**DATA SHOWN**
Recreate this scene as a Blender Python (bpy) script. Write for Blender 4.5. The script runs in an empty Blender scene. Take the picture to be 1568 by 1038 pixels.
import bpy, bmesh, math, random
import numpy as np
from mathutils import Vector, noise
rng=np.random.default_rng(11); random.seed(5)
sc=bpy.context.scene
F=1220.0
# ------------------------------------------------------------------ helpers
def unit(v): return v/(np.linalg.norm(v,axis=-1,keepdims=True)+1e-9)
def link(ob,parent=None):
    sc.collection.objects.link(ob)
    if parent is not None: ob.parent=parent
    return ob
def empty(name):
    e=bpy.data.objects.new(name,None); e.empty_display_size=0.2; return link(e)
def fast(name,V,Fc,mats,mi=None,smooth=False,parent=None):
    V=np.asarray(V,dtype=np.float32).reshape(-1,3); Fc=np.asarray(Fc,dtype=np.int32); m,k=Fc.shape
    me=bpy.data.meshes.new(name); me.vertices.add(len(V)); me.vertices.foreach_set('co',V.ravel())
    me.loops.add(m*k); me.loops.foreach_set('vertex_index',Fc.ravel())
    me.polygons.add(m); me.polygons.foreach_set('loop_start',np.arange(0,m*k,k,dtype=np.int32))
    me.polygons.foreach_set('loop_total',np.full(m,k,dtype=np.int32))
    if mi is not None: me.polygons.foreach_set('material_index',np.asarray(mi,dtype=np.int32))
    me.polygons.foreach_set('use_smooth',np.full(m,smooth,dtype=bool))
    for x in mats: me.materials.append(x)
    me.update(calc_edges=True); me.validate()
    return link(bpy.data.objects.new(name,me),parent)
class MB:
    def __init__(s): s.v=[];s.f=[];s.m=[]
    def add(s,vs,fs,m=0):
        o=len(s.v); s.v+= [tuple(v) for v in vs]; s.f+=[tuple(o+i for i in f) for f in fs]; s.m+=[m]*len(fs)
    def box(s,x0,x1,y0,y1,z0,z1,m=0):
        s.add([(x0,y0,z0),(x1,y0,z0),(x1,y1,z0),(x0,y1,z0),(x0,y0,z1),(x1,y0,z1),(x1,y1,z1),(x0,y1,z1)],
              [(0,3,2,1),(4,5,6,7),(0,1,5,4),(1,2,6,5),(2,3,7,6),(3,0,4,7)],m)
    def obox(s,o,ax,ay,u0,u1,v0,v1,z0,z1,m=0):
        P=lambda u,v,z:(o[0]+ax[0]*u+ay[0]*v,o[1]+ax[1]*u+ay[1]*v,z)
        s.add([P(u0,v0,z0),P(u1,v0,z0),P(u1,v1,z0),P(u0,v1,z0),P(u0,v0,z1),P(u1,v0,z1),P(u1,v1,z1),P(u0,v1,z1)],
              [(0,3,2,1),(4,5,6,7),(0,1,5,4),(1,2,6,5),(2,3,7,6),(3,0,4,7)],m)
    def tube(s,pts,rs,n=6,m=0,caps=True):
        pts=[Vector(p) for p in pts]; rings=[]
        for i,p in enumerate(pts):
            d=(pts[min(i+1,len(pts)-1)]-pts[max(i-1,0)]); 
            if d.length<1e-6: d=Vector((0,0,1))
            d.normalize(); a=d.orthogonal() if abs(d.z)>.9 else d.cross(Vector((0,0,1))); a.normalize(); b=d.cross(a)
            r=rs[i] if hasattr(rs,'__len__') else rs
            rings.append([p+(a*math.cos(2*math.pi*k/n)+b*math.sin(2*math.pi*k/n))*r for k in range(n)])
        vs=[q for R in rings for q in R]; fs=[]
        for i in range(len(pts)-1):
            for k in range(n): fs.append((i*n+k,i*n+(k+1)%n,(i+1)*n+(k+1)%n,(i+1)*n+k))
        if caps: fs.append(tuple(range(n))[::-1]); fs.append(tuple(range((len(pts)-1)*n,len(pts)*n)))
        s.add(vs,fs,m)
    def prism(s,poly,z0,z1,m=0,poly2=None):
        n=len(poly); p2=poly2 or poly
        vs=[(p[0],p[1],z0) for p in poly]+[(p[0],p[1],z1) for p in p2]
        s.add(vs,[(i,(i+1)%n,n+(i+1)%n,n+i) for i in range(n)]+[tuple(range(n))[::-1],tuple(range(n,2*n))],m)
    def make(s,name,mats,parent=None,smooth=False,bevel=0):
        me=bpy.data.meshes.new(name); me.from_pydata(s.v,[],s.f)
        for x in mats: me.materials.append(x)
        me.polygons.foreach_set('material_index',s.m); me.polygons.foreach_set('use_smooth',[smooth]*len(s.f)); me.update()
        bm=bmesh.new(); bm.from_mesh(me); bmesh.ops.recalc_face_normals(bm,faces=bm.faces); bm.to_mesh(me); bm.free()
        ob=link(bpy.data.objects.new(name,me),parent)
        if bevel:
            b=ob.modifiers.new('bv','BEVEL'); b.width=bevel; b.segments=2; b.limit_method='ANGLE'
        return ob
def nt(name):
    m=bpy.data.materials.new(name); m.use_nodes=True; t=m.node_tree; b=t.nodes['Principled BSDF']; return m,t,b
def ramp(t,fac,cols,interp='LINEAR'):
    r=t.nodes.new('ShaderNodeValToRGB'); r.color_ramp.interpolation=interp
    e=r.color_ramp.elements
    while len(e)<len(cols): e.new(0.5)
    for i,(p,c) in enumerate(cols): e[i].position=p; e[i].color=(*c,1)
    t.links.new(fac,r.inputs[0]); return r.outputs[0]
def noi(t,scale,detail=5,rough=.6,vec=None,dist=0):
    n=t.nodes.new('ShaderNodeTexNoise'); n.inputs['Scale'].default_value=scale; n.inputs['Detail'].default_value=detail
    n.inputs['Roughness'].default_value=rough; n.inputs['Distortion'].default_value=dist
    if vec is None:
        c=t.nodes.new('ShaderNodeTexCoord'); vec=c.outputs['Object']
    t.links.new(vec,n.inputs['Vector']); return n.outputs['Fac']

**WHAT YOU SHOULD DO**
In the material above, show every line where the word "scene" turns up.

**OUTPUT FOR THIS TASK**
Recreate this scene as a Blender Python (bpy) script. Write for Blender 4.5. The script runs in an empty Blender scene. Take the picture to be 1568 by 1038 pixels.
sc=bpy.context.scene